* **AVAILABLE DATA**:
====================
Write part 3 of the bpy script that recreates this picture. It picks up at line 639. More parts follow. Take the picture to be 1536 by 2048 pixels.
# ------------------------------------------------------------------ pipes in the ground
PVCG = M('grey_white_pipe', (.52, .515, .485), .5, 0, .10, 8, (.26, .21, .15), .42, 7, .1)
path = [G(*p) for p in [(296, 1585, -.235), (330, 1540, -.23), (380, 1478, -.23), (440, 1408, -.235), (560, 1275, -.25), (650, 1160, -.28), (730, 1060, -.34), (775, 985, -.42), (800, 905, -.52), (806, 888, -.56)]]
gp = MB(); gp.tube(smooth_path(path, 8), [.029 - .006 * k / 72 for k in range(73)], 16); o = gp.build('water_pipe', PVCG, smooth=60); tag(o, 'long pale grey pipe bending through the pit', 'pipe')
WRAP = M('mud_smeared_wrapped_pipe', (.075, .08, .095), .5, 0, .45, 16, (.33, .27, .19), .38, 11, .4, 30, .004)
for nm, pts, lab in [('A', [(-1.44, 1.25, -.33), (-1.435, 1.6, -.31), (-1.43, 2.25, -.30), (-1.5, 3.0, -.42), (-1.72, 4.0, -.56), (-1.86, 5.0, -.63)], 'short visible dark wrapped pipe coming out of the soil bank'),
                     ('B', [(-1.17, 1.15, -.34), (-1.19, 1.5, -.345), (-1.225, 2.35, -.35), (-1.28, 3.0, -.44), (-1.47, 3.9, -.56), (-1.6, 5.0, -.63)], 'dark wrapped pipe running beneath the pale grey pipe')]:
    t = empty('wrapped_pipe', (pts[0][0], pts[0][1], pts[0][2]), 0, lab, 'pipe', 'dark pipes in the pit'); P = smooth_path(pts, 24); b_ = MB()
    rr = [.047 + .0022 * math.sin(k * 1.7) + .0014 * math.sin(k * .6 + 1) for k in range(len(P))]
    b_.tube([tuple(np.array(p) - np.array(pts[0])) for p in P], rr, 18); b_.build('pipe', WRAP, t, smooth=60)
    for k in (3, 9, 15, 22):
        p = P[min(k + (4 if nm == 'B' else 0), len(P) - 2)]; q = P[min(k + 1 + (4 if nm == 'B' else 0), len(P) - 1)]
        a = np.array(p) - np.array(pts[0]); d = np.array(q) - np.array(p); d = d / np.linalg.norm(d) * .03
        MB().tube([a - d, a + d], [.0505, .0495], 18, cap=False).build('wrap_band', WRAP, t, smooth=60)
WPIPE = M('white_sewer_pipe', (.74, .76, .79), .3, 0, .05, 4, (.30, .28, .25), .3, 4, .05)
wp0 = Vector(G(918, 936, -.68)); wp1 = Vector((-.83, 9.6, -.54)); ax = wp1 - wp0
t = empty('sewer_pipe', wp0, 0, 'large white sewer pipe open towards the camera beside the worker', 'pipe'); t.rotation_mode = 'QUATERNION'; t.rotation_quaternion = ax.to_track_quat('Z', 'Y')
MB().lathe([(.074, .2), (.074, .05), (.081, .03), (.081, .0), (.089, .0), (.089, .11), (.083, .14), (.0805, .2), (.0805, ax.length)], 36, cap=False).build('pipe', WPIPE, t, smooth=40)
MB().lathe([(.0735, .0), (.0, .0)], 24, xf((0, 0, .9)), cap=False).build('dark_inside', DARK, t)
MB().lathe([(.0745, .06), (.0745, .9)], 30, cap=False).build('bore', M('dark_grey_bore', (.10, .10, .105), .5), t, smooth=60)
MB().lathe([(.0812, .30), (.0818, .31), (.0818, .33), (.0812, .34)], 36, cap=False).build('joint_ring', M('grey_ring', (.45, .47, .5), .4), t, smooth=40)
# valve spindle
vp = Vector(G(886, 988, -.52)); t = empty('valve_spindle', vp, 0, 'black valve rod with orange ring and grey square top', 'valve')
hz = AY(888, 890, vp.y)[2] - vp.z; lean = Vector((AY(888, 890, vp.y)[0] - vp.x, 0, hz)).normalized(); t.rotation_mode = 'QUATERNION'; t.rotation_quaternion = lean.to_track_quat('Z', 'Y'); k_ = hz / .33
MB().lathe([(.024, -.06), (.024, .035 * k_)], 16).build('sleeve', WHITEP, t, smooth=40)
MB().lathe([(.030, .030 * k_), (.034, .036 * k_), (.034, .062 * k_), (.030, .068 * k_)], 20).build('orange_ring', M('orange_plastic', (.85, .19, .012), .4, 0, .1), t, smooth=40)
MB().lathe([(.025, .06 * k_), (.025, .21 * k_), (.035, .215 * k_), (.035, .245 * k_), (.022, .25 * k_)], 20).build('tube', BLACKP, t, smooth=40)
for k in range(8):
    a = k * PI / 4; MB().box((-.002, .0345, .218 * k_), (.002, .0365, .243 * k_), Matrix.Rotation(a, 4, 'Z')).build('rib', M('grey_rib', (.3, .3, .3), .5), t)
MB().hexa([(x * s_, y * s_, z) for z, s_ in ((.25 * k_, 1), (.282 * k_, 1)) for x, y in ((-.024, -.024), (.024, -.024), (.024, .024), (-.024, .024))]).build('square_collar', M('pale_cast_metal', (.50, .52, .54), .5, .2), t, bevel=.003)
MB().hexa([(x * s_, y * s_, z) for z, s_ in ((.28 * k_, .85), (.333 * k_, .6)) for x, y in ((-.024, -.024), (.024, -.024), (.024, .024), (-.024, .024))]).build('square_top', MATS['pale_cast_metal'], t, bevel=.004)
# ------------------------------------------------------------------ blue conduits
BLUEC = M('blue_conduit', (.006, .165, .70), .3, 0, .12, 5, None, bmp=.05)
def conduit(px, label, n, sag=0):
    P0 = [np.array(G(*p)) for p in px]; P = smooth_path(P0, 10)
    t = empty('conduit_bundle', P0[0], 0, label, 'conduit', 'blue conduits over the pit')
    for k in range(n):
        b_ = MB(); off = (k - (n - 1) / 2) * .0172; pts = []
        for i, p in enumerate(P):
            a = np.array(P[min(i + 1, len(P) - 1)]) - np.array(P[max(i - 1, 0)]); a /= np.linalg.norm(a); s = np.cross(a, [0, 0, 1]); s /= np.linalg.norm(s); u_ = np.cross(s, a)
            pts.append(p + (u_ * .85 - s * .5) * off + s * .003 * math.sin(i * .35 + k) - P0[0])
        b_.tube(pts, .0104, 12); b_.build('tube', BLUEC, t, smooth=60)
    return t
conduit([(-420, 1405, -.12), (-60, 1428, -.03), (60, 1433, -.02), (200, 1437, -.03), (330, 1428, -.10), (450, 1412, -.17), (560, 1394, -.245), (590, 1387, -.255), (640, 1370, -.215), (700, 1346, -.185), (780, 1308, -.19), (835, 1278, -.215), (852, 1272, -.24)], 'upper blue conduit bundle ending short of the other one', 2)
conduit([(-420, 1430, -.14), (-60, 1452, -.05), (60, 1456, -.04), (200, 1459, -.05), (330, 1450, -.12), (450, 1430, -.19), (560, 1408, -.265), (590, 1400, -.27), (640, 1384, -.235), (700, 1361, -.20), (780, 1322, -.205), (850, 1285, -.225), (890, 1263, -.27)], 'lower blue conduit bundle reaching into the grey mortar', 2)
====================
* **TASK**:
Copy out the whole listing exactly; please set it all down.

* **TASK ANSWER**:
Write part 3 of the bpy script that recreates this picture. It picks up at line 639. More parts follow. Take the picture to be 1536 by 2048 pixels.
# ------------------------------------------------------------------ pipes in the ground
PVCG = M('grey_white_pipe', (.52, .515, .485), .5, 0, .10, 8, (.26, .21, .15), .42, 7, .1)
path = [G(*p) for p in [(296, 1585, -.235), (330, 1540, -.23), (380, 1478, -.23), (440, 1408, -.235), (560, 1275, -.25), (650, 1160, -.28), (730, 1060, -.34), (775, 985, -.42), (800, 905, -.52), (806, 888, -.56)]]
gp = MB(); gp.tube(smooth_path(path, 8), [.029 - .006 * k / 72 for k in range(73)], 16); o = gp.build('water_pipe', PVCG, smooth=60); tag(o, 'long pale grey pipe bending through the pit', 'pipe')
WRAP = M('mud_smeared_wrapped_pipe', (.075, .08, .095), .5, 0, .45, 16, (.33, .27, .19), .38, 11, .4, 30, .004)
for nm, pts, lab in [('A', [(-1.44, 1.25, -.33), (-1.435, 1.6, -.31), (-1.43, 2.25, -.30), (-1.5, 3.0, -.42), (-1.72, 4.0, -.56), (-1.86, 5.0, -.63)], 'short visible dark wrapped pipe coming out of the soil bank'),
                     ('B', [(-1.17, 1.15, -.34), (-1.19, 1.5, -.345), (-1.225, 2.35, -.35), (-1.28, 3.0, -.44), (-1.47, 3.9, -.56), (-1.6, 5.0, -.63)], 'dark wrapped pipe running beneath the pale grey pipe')]:
    t = empty('wrapped_pipe', (pts[0][0], pts[0][1], pts[0][2]), 0, lab, 'pipe', 'dark pipes in the pit'); P = smooth_path(pts, 24); b_ = MB()
    rr = [.047 + .0022 * math.sin(k * 1.7) + .0014 * math.sin(k * .6 + 1) for k in range(len(P))]
    b_.tube([tuple(np.array(p) - np.array(pts[0])) for p in P], rr, 18); b_.build('pipe', WRAP, t, smooth=60)
    for k in (3, 9, 15, 22):
        p = P[min(k + (4 if nm == 'B' else 0), len(P) - 2)]; q = P[min(k + 1 + (4 if nm == 'B' else 0), len(P) - 1)]
        a = np.array(p) - np.array(pts[0]); d = np.array(q) - np.array(p); d = d / np.linalg.norm(d) * .03
        MB().tube([a - d, a + d], [.0505, .0495], 18, cap=False).build('wrap_band', WRAP, t, smooth=60)
WPIPE = M('white_sewer_pipe', (.74, .76, .79), .3, 0, .05, 4, (.30, .28, .25), .3, 4, .05)
wp0 = Vector(G(918, 936, -.68)); wp1 = Vector((-.83, 9.6, -.54)); ax = wp1 - wp0
t = empty('sewer_pipe', wp0, 0, 'large white sewer pipe open towards the camera beside the worker', 'pipe'); t.rotation_mode = 'QUATERNION'; t.rotation_quaternion = ax.to_track_quat('Z', 'Y')
MB().lathe([(.074, .2), (.074, .05), (.081, .03), (.081, .0), (.089, .0), (.089, .11), (.083, .14), (.0805, .2), (.0805, ax.length)], 36, cap=False).build('pipe', WPIPE, t, smooth=40)
MB().lathe([(.0735, .0), (.0, .0)], 24, xf((0, 0, .9)), cap=False).build('dark_inside', DARK, t)
MB().lathe([(.0745, .06), (.0745, .9)], 30, cap=False).build('bore', M('dark_grey_bore', (.10, .10, .105), .5), t, smooth=60)
MB().lathe([(.0812, .30), (.0818, .31), (.0818, .33), (.0812, .34)], 36, cap=False).build('joint_ring', M('grey_ring', (.45, .47, .5), .4), t, smooth=40)
# valve spindle
vp = Vector(G(886, 988, -.52)); t = empty('valve_spindle', vp, 0, 'black valve rod with orange ring and grey square top', 'valve')
hz = AY(888, 890, vp.y)[2] - vp.z; lean = Vector((AY(888, 890, vp.y)[0] - vp.x, 0, hz)).normalized(); t.rotation_mode = 'QUATERNION'; t.rotation_quaternion = lean.to_track_quat('Z', 'Y'); k_ = hz / .33
MB().lathe([(.024, -.06), (.024, .035 * k_)], 16).build('sleeve', WHITEP, t, smooth=40)
MB().lathe([(.030, .030 * k_), (.034, .036 * k_), (.034, .062 * k_), (.030, .068 * k_)], 20).build('orange_ring', M('orange_plastic', (.85, .19, .012), .4, 0, .1), t, smooth=40)
MB().lathe([(.025, .06 * k_), (.025, .21 * k_), (.035, .215 * k_), (.035, .245 * k_), (.022, .25 * k_)], 20).build('tube', BLACKP, t, smooth=40)
for k in range(8):
    a = k * PI / 4; MB().box((-.002, .0345, .218 * k_), (.002, .0365, .243 * k_), Matrix.Rotation(a, 4, 'Z')).build('rib', M('grey_rib', (.3, .3, .3), .5), t)
MB().hexa([(x * s_, y * s_, z) for z, s_ in ((.25 * k_, 1), (.282 * k_, 1)) for x, y in ((-.024, -.024), (.024, -.024), (.024, .024), (-.024, .024))]).build('square_collar', M('pale_cast_metal', (.50, .52, .54), .5, .2), t, bevel=.003)
MB().hexa([(x * s_, y * s_, z) for z, s_ in ((.28 * k_, .85), (.333 * k_, .6)) for x, y in ((-.024, -.024), (.024, -.024), (.024, .024), (-.024, .024))]).build('square_top', MATS['pale_cast_metal'], t, bevel=.004)
# ------------------------------------------------------------------ blue conduits
BLUEC = M('blue_conduit', (.006, .165, .70), .3, 0, .12, 5, None, bmp=.05)
def conduit(px, label, n, sag=0):
    P0 = [np.array(G(*p)) for p in px]; P = smooth_path(P0, 10)
    t = empty('conduit_bundle', P0[0], 0, label, 'conduit', 'blue conduits over the pit')
    for k in range(n):
        b_ = MB(); off = (k - (n - 1) / 2) * .0172; pts = []
        for i, p in enumerate(P):
            a = np.array(P[min(i + 1, len(P) - 1)]) - np.array(P[max(i - 1, 0)]); a /= np.linalg.norm(a); s = np.cross(a, [0, 0, 1]); s /= np.linalg.norm(s); u_ = np.cross(s, a)
            pts.append(p + (u_ * .85 - s * .5) * off + s * .003 * math.sin(i * .35 + k) - P0[0])
        b_.tube(pts, .0104, 12); b_.build('tube', BLUEC, t, smooth=60)
    return t
conduit([(-420, 1405, -.12), (-60, 1428, -.03), (60, 1433, -.02), (200, 1437, -.03), (330, 1428, -.10), (450, 1412, -.17), (560, 1394, -.245), (590, 1387, -.255), (640, 1370, -.215), (700, 1346, -.185), (780, 1308, -.19), (835, 1278, -.215), (852, 1272, -.24)], 'upper blue conduit bundle ending short of the other one', 2)
conduit([(-420, 1430, -.14), (-60, 1452, -.05), (60, 1456, -.04), (200, 1459, -.05), (330, 1450, -.12), (450, 1430, -.19), (560, 1408, -.265), (590, 1400, -.27), (640, 1384, -.235), (700, 1361, -.20), (780, 1322, -.205), (850, 1285, -.225), (890, 1263, -.27)], 'lower blue conduit bundle reaching into the grey mortar', 2)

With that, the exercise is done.